A Bloomberg report showed at least half of some S$875 million worth of bonds that have defaulted since November were sold to private clients, including issuers such as Swiber, PT Trikomsel Oki and Pacific Andes Resources Development.

It also reported bond issuers offer undisclosed rebates of up to one per cent to private banks to sell their bonds. MAS said in late August that a private banking industry group is now reviewing the practice.

Mr Menon stressed that incentive structures should not get in the way of financial advisers putting first the interests of their customers.

"Banning practices is a rather draconian step because you're not sure of the unintended consequences, whether this leads to a weakening of distribution channels and so on," he said. "But the larger point is that financial institutions must deal with their customers fairly."

The industry review on rebates is expected to be done fairly, Mr Menon said, responding to a question on the perception of a conflict of interest.

The group is co-chaired by well-known banker Tan Su Shan, who is also group head of consumer banking and wealth management at DBS Group Holdings.

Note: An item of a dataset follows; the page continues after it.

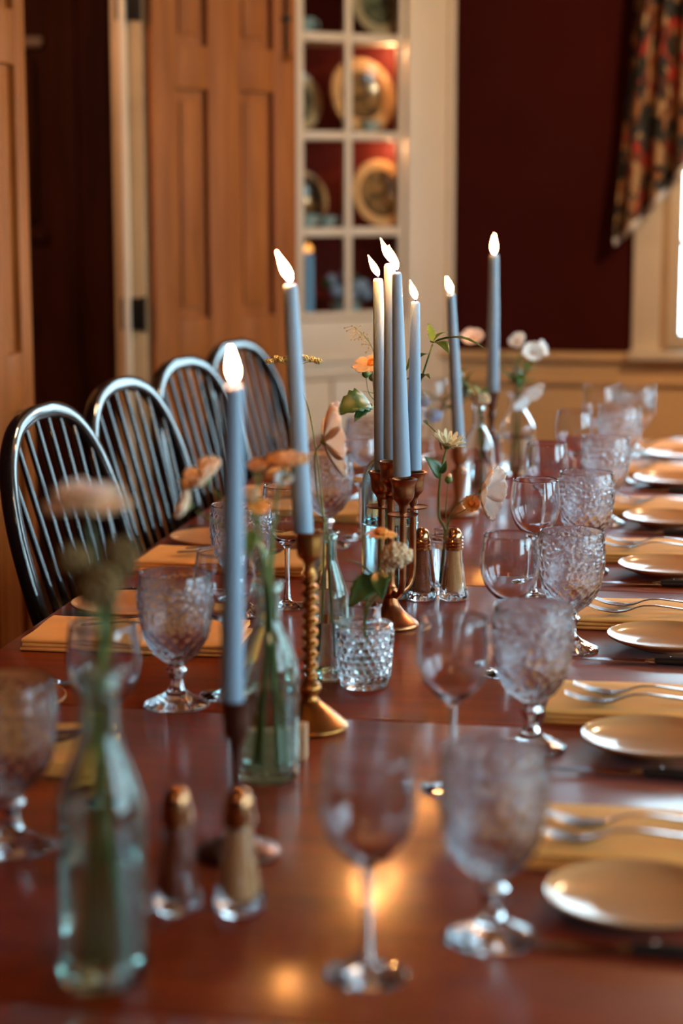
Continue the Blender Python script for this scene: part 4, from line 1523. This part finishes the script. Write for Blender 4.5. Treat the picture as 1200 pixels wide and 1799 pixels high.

DBS is Singapore's largest bond house, with a market share of about 45 per cent.

"The industry group includes members from all the major private banks in Singapore. The MAS is also present at those discussions. I can't see how the chair, on its own, can make a huge impact on the outcome of these discussions. It has to be seen as fair," said Mr Menon.

Asked about the broad rise in anti-bank rhetoric and sentiment, Mr Menon noted that it is something that he has a lot of concern about.

He said he fears that in many advanced economies, trust in banks has been lost, though by and large, there is trust in banks in Singapore. He urged senior managers at financial institutions here to keep risk and compliance staff close to them.

"That's why we keep emphasising the importance of banks managing public trust. It is not just the licence to operate that matters. There is a social and moral licence to operate. And that's not given by the regulators, it's given by the public," he said.

"We take it very seriously when there are complaints. Naturally, with any transaction between two parties, there will be grounds for misunderstanding and for complaints. But they need to be attended to fairly, expeditiously, and resolved as best as possible."